Maybe I have some setting wrong in my project. At the beginning of my main source file, I include a header that declares several variables as externs. Then I declare and initialize them after the #include.
Main Source:
#include <header.h> ... const char DEVICE_NAME[] = "ELC"; const char VERSION_NUMBER[] = "F1.0M1.0"; const char CONTROL_PANEL = 1; ... void main(void) { ... }
Header (header.h):
#ifndef _HEADER_H #define _HEADER_H ... extern char DEVICE_NAME[],VERSION_NUMBER[],CONTROL_PANEL; ... #endif
The variables are then used in implementation code in another file. This other file and the header are common to several projects that I'm working. (I have restructured my projects per our last discussion.)
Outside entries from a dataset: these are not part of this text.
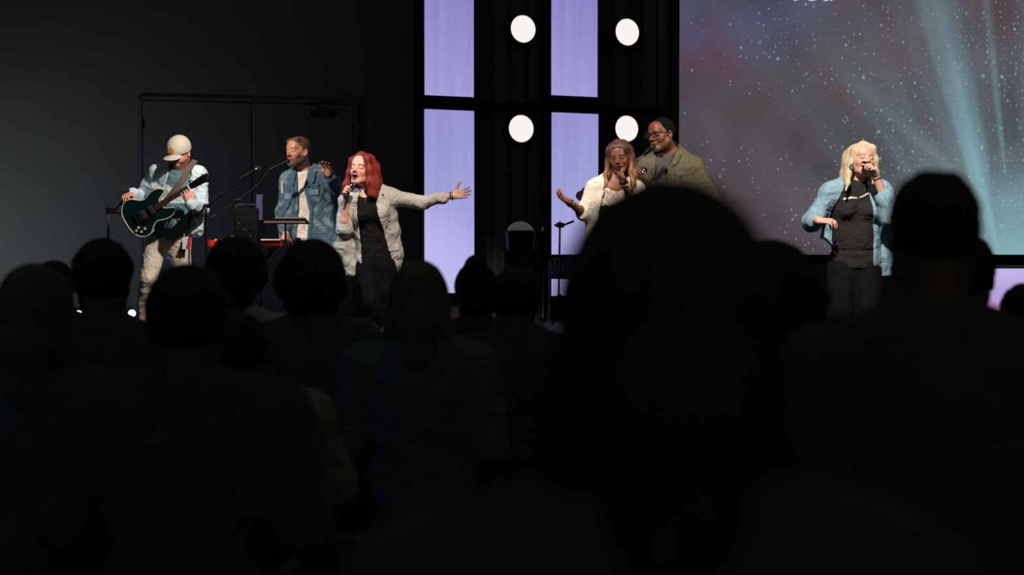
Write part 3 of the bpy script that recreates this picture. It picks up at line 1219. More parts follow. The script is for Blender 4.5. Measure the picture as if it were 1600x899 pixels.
def jacket_post(el, er, yc, th=.012, fold=None, hem=None, inner=True, ztop=None):
    """el / er: left and right edges of the front opening as (z, x) curves; hem: (x, z) curve"""
    def post(P, d):
        if fold is not None: d = d + fold(P)
        if hem is not None:
            hz = np.interp(P[:, 0], hem[0], hem[1]).astype(F)
            d = np.maximum(d, hz - P[:, 2])
        if inner: d = np.maximum(d, -(d + th))
        xl = np.interp(P[:, 2], el[0], el[1]).astype(F)
        xr = np.interp(P[:, 2], er[0], er[1]).astype(F)
        o = np.maximum(np.maximum(xl - P[:, 0], P[:, 0] - xr), P[:, 1] - yc)
        d = np.maximum(d, -o)
        return d
    return post


def hem_curve(pts, D):
    q = sorted([(at(p[0], p[1], D).x, at(p[0], p[1], D).z) for p in pts])
    return np.array([a[0] for a in q], dtype=F), np.array([a[1] for a in q], dtype=F)


def drape(name, sh, D, A, B, m, parent, off=.006, th=.004, n=14, k=4, y0=None, smoothit=3, both=None):
    """thin cloth piece lying on a surface, between pixel curves A and B (same direction)"""
    def resample(P, n):
        P = np.array(P, float)
        L = np.r_[0, np.cumsum(np.hypot(*np.diff(P, axis=0).T))]
        t = np.linspace(0, L[-1], n)
        return np.stack([np.interp(t, L, P[:, 0]), np.interp(t, L, P[:, 1])], 1)
    a, b = resample(A, n), resample(B, n)
    g = [a + (b - a) * (j / (k - 1)) for j in range(k)]
    g = np.stack(g, 1).reshape(-1, 2)
    w = [at(p[0], p[1], D) for p in g]
    xs, zs = np.array([p.x for p in w]), np.array([p.z for p in w])
    ys = sh.front(xs, zs, (y0 if y0 is not None else D - .8)).reshape(n, k)
    med = np.median(ys)
    ys = np.clip(ys, med - .12, med + .12)
    for _ in range(smoothit):
        y2 = ys.copy()
        y2[1:-1] = (ys[:-2] + 2 * ys[1:-1] + ys[2:]) / 4
        ys = np.minimum(y2, ys)
    ys = ys.ravel() - off
    front = np.stack([xs, ys, zs], 1)
    back = front + np.array([0, th, 0])
    V = np.concatenate([front, back])
    N = n * k
    qs = []
    for i in range(n - 1):
        for j in range(k - 1):
            q = [i * k + j, i * k + j + 1, (i + 1) * k + j + 1, (i + 1) * k + j]
            qs.append(q)
            qs.append([x + N for x in q[::-1]])
    rim = [(i * k) for i in range(n)] + [(n - 1) * k + j for j in range(1, k)] + [i * k + k - 1 for i in range(n - 2, -1, -1)] + [j for j in range(k - 2, 0, -1)]
    for u, v in zip(rim, rim[1:] + rim[:1]): qs.append([v, u, u + N, v + N])
    base = root_loc(parent)
    me = bpy.data.meshes.new(name)
    me.from_pydata([tuple(Vector(v) - base) for v in V], [], qs)
    me.materials.append(m)
    bm = bmesh.new(); bm.from_mesh(me); bmesh.ops.recalc_face_normals(bm, faces=bm.faces); bm.to_mesh(me); bm.free()
    me.polygons.foreach_set('use_smooth', [True] * len(me.polygons))
    try: me.set_sharp_from_angle(angle=R(50))
    except Exception: pass
    o = bpy.data.objects.new(name, me)
    COL.objects.link(o)
    o.parent = parent
    return o


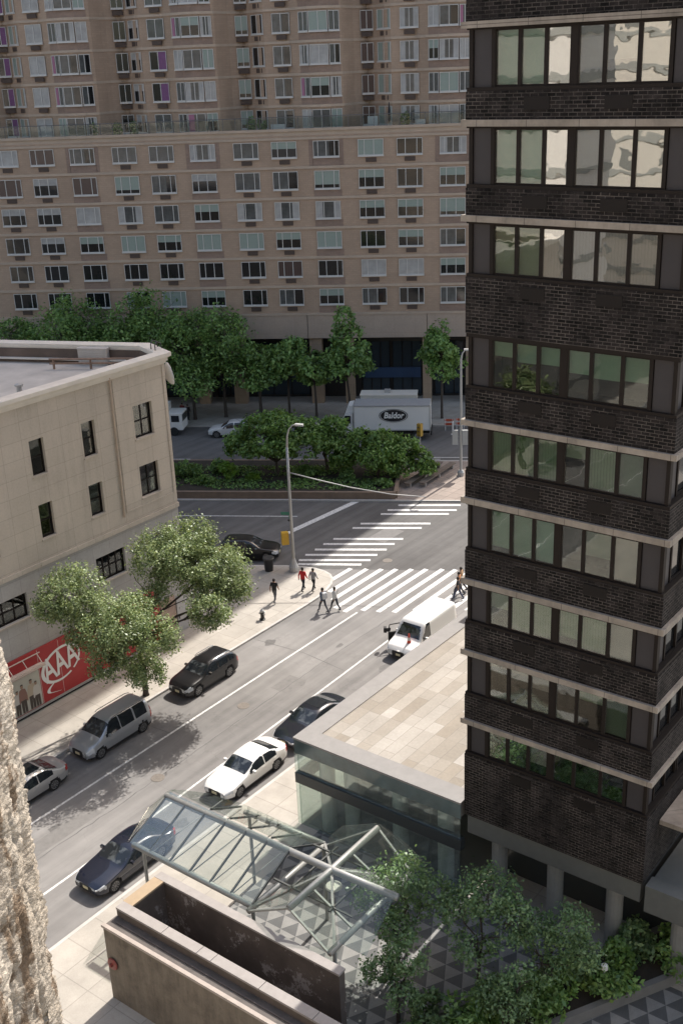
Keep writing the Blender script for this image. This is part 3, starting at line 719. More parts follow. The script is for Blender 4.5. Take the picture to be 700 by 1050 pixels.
# ------------------------------------------------------------------ limestone corner building on the left
ab = thing('corner_building', 'beige limestone three storey corner building with flat roof and red shop hoarding', 'building', (30, 48.7, 0))
FY = 48.7
outer = [(-30, FY), (46.15, FY), (47.1, 51.2), (32.4, 86), (-30, 86)]
def inset(poly, d):
    n = len(poly); out = []
    for i in range(n):
        a, b, c = Vector(poly[i-1]), Vector(poly[i]), Vector(poly[(i+1) % n])
        d1, d2 = (b-a).normalized(), (c-b).normalized()
        n1, n2 = Vector((-d1.y, d1.x)), Vector((-d2.y, d2.x))
        bis = (n1+n2).normalized(); out.append(tuple(b+bis*d/max(.3, bis.dot(n1))))
    return out
def ring(mb, po, pi, z0, z1):
    n = len(po); vs = [(x, y, z) for z in (z0, z1) for p in (po, pi) for x, y in p]
    fs = []
    for i in range(n):
        j = (i+1) % n
        fs += [(i, j, 2*n+j, 2*n+i), (n+j, n+i, 3*n+i, 3*n+j), (2*n+i, 2*n+j, 3*n+j, 3*n+i), (j, i, n+i, n+j)]
    mb.add(vs, fs)
AW = [(35.72, 36.7, 13.78, 15.8), (39.36, 40.34, 13.78, 15.82), (43.3, 44.82, 13.78, 15.8), (31.9, 32.9, 13.78, 15.8), (27.6, 28.6, 13.78, 15.8), (35.74, 36.7, 10.1, 12.1), (39.34, 40.36, 10.16, 12.1), (43.31, 44.84, 10.08, 12.06), (31.9, 32.9, 10.1, 12.1), (27.6, 28.6, 10.1, 12.1)]
GW = [(39.22, 41.45, 5.95, 7.55), (31.0, 34.15, 6.05, 7.5), (24.5, 27.0, 6.0, 7.5), (43.4, 45.3, 5.95, 7.5)]
def wall_with_holes(mb, x0, x1, z0, z1, holes, y, depth):
    xs = sorted({x0, x1, *[h[0] for h in holes], *[h[1] for h in holes]}); zs = sorted({z0, z1, *[h[2] for h in holes], *[h[3] for h in holes]})
    for a, b in zip(xs, xs[1:]):
        run = None
        for c, d in zip(zs, zs[1:]):
            hole = any(h[0] <= a and b <= h[1] and h[2] <= c and d <= h[3] for h in holes)
            if hole:
                if run: mb.add([(a, y, run[0]), (b, y, run[0]), (b, y, run[1]), (a, y, run[1])], [(0, 1, 2, 3)]); run = None
            else: run = (run[0], d) if run else (c, d)
        if run: mb.add([(a, y, run[0]), (b, y, run[0]), (b, y, run[1]), (a, y, run[1])], [(0, 1, 2, 3)])
    for a, b, c, d in holes:
        mb.add([(a, y, c), (b, y, c), (b, y, d), (a, y, d), (a, y+depth, c), (b, y+depth, c), (b, y+depth, d), (a, y+depth, d)], [(0, 1, 5, 4), (1, 2, 6, 5), (2, 3, 7, 6), (3, 0, 4, 7)])
u_ = MB(); wall_with_holes(u_, -30, 46.15, 8.72, 18.0, AW, FY, .32)
n_ = len(outer)
for i in range(1, n_):
    a, b = outer[i], outer[(i+1) % n_]; u_.add([(a[0], a[1], 8.72), (b[0], b[1], 8.72), (b[0], b[1], 18.0), (a[0], a[1], 18.0)], [(0, 1, 2, 3)])
wk = MB(); ring(wk, inset(outer, .02), inset(outer, .42), 17.2, 17.95); wk.build('parapet', LIME, ab)
u_.build('limestone_wall', LIME, ab)
l_ = MB(); wall_with_holes(l_, -30, 46.15, .1, 8.72, GW, FY+.03, .3)
li_ = inset(outer, .03)
for i in range(1, n_):
    a, b = li_[i], li_[(i+1) % n_]; l_.add([(a[0], a[1], .1), (b[0], b[1], .1), (b[0], b[1], 8.72), (a[0], a[1], 8.72)], [(0, 1, 2, 3)])
l_.build('granite_wall', GRANITE, ab)
lg = MB(); ring(lg, inset(outer, -.07), inset(outer, .1), 8.60, 8.86); lg.build('string_course', LIME, ab)
k_ = MB(); ring(k_, inset(outer, -.10), inset(outer, .30), 17.80, 17.95); ring(k_, inset(outer, -.20), inset(outer, .40), 17.953, 18.17); ring(k_, inset(outer, -.40), inset(outer, .46), 18.23, 18.45); ring(k_, inset(outer, -.30), inset(outer, .44), 18.172, 18.228)
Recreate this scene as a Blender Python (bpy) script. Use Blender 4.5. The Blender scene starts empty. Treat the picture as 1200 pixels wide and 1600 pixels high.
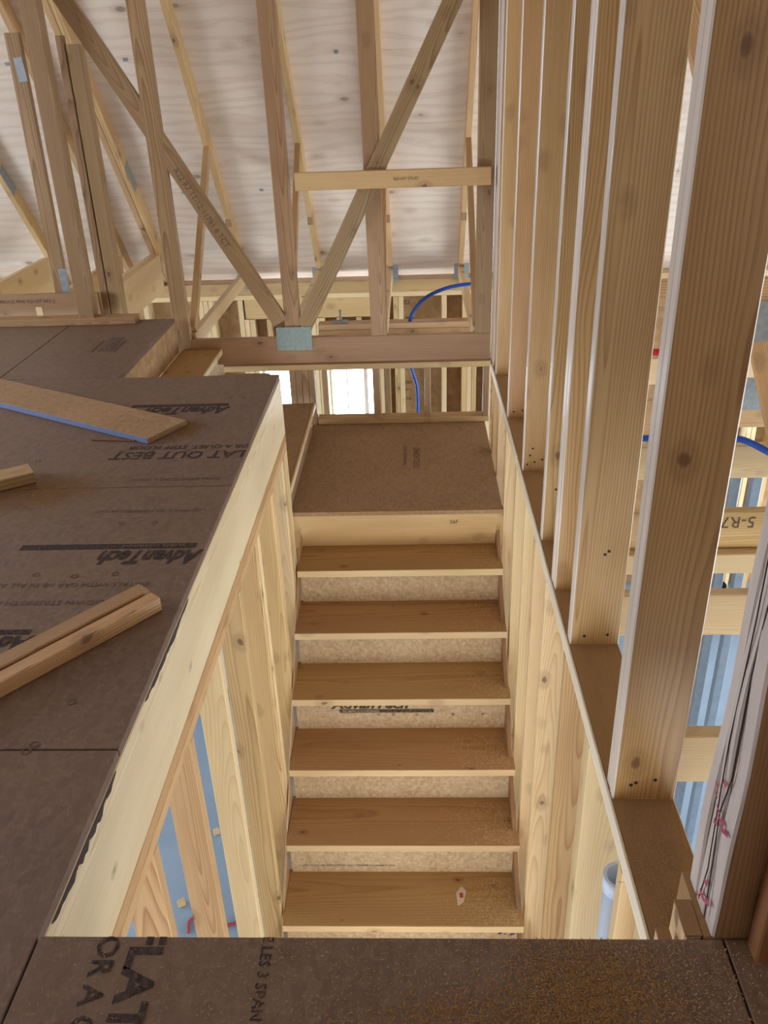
import bpy, bmesh, math, random
from mathutils import Vector, Matrix
random.seed(7)
S = bpy.context.scene
COL = S.collection

# ------------------------------------------------------------------ camera, sky, lamps, exposure
CAM_H = 1.2
cd = bpy.data.cameras.new('camera'); cam = bpy.data.objects.new('camera', cd); COL.objects.link(cam)
cd.sensor_fit = 'VERTICAL'; cd.sensor_height = 24.0; cd.lens = 1322.4 / 1600 * 24; cd.clip_start = 0.02
CR = ((0.999075, 0.015393, 0.040162), (0.028417, 0.464687, -0.885019), (-0.032285, 0.885341, 0.463819))
m = Matrix(CR).to_4x4(); m.translation = (0, 0, CAM_H); cam.matrix_world = m
S.camera = cam

w = bpy.data.worlds.new('sky'); S.world = w; w.use_nodes = True
bg = w.node_tree.nodes['Background']; bg.inputs[0].default_value = (0.80, 0.91, 1.0, 1); bg.inputs[1].default_value = 3.2

S.view_settings.view_transform = 'Standard'; S.view_settings.look = 'None'
S.view_settings.gamma = 1; S.view_settings.use_curve_mapping = False
S.view_settings.exposure = 0.0

def area(name, loc, aim, sx, sy, power, col):
    l = bpy.data.lights.new(name, 'AREA'); l.shape = 'RECTANGLE'; l.size = sx; l.size_y = sy
    l.energy = power; l.color = col
    o = bpy.data.objects.new(name, l); COL.objects.link(o); o.location = loc
    o.rotation_euler = Vector(aim).to_track_quat('-Z', 'Y').to_euler(); return o
DAY = (0.84, 0.92, 1.0); WARM = (1.0, 0.93, 0.82)
area('daylight_great_room', (5.0, 3.4, -1.3), (-1, 0, 0.05), 4.0, 2.6, 250, DAY)     # glazed side of the great room
area('fill_lower_back', (-0.1, -2.3, -1.7), (0, 1, 0.0), 3.4, 2.0, 130, WARM)     # unseen fill lamp behind the camera, added for risers and lower studs
area('daylight_lower_side', (-4.9, 3.0, -1.7), (1, 0, 0.0), 4.5, 1.9, 95, DAY)     # windows of the lower storey
area('fill_stud_edges', (-4.95, 2.6, 0.95), (1, -0.05, 0), 1.6, 1.2, 120, (0.78, 0.87, 1.0))           # unseen fill lamp, added to brighten the stud edges
area('daylight_far_window', (-0.55, 6.7, -1.3), (0, -1, 0.15), 1.5, 1.1, 60, DAY)   # window beyond the landing

# ------------------------------------------------------------------ helpers
W = {}          # world matrix of every object
MESH = {}
def link(o, M4, parent=None):
    COL.objects.link(o); W[o] = M4
    if parent is not None:
        o.parent = parent; o.matrix_local = W[parent].inverted() @ M4
    else:
        o.matrix_world = M4
    return o
def tag(o, label=None, cat=None, group=None, kind=None):
    if label: o['label'] = label
    if cat: o['category'] = cat
    if group: o['group'] = group
    if kind: o['kind'] = kind
    return o
def empty(name, loc=(0, 0, 0)):
    o = bpy.data.objects.new(name, None); o.empty_display_size = 0.05
    return link(o, Matrix.Translation(Vector(loc)))
def thing(name, loc, label, cat, group=None):
    return tag(empty(name, loc), label, cat, group)
def setting(name, loc=(0, 0, 0), label=None):
    return tag(empty(name, loc), label, kind='structure')

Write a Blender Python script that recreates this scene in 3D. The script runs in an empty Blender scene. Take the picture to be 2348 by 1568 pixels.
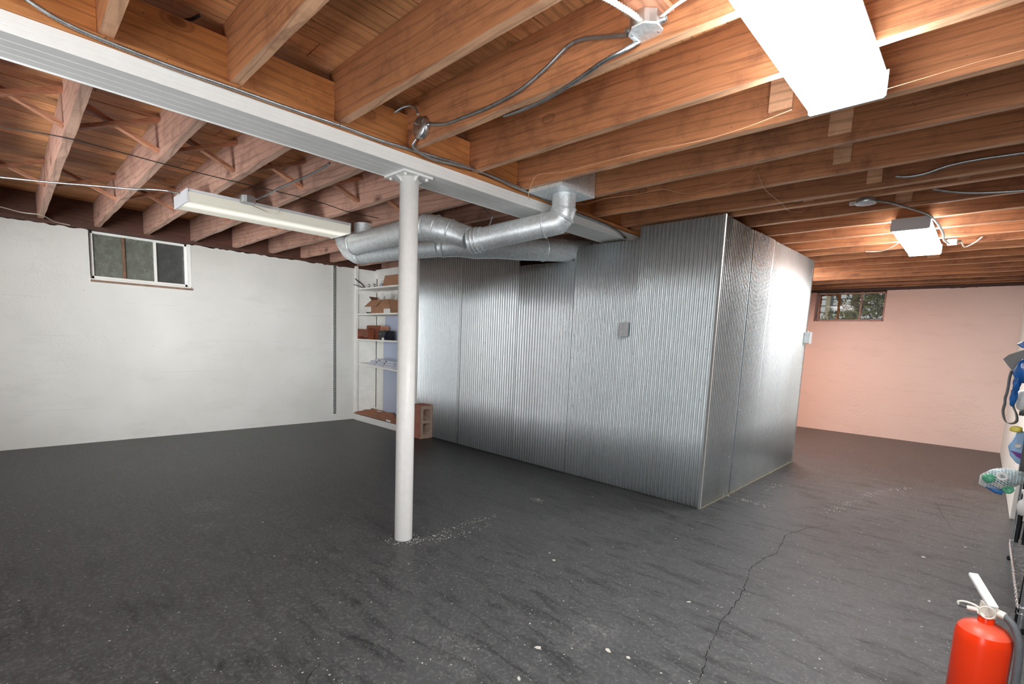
import bpy, math, random
import numpy as np
from mathutils import Vector, Matrix
random.seed(7)
R_ = random.Random(11)
SC = bpy.context.scene
COL = SC.collection

# ------------------------------------------------------------------ camera
W_, H_ = 2348, 1568
F_, CX_, CY_, HC = 1118.9, 1151.1, 914.4, 1.2
RW = np.array([[0.7096, 0.7035, 0.0398], [0.1101, -0.0549, -0.9924], [-0.6959, 0.7086, -0.1164]])
_u, _s, _v = np.linalg.svd(RW); RW = _u @ _v
def ray(u, v): return RW.T @ np.array([(u - CX_) / F_, (v - CY_) / F_, 1.0])
def on(ax, val, u, v):                     # point of plane axis=val seen at photo pixel (u, v)
    d = ray(u, v); c = np.array([0, 0, HC]); t = (val - c[ax]) / d[ax]
    return Vector(c + t * d)
cam = bpy.data.cameras.new('camera'); co = bpy.data.objects.new('camera', cam); COL.objects.link(co)
M = Matrix.Identity(4)
for i in range(3):
    M[i][0] = RW[0][i]; M[i][1] = -RW[1][i]; M[i][2] = -RW[2][i]
M[2][3] = HC
co.matrix_world = M
cam.sensor_width = 36; cam.lens = 36 * F_ / W_
cam.shift_x = (W_ / 2 - CX_) / W_; cam.shift_y = (CY_ - H_ / 2) / W_
cam.clip_start = 0.05; cam.clip_end = 200
SC.camera = co
# ------------------------------------------------------------------ colour management, sky, sun
SC.view_settings.view_transform = 'Standard'; SC.view_settings.look = 'None'
SC.view_settings.gamma = 1; SC.view_settings.use_curve_mapping = False
SC.view_settings.exposure = 1.25
LENS_MAIN = 16.0       # radiance of the bright fluorescent lenses
LENS_DIM = .58         # the old yellowed one
LENS_FILL = 6.0       # the added fill fixtures behind the viewpoint
w = bpy.data.worlds.new('sky'); SC.world = w; w.use_nodes = True
nt = w.node_tree; bg = nt.nodes['Background']
sky = nt.nodes.new('ShaderNodeTexSky'); sky.sky_type = 'NISHITA'; sky.sun_disc = False
sky.sun_elevation = math.radians(48); sky.sun_rotation = math.radians(200)
nt.links.new(sky.outputs[0], bg.inputs[0]); bg.inputs[1].default_value = 0.03
sun = bpy.data.lights.new('sun', 'SUN'); sun.energy = .8; sun.angle = math.radians(1); sun.color = (1, .93, .82)
so = bpy.data.objects.new('sun', sun); COL.objects.link(so); so.rotation_euler = (math.radians(42), 0, math.radians(-20)); so.location = (0, 0, 12)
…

The problem that I'm experiencing is that all of the data is initialized to 0 at the beginning of main() rather than the specified values. I don't have any of the .A51 initialization files in my project, so what could be causing this?
Thanks.
You might be better off not explicitly initializing that buffer at all. An initialization to an explict {0} serves no particular purpose anyway --- the result is the same as if you hadn't initialized it all, since the implicit default initialization to all-zeroes would have done the same job, and without wasting several kilobytes of zero bytes in the code image.
... how much xdata do you actually have?
Erik
You might be better off not explicitly initializing that buffer at all.
I see your point. I thought it was better to be safe.
I'm using the SciLabs C8051F020, which has 64K each of program and data memory. My programs are building to about 12K for the largest program. Other devices requires significantly smaller builds.
I'm using the SciLabs C8051F020, which has 64K each of program and data memory
www.silabs.com/.../C8051F020_Short.pdf clearly states it has 4k of xdata + the usual 256 of (I)DATA
That might likely be my problem then. I misread the 64K external memory addressing note.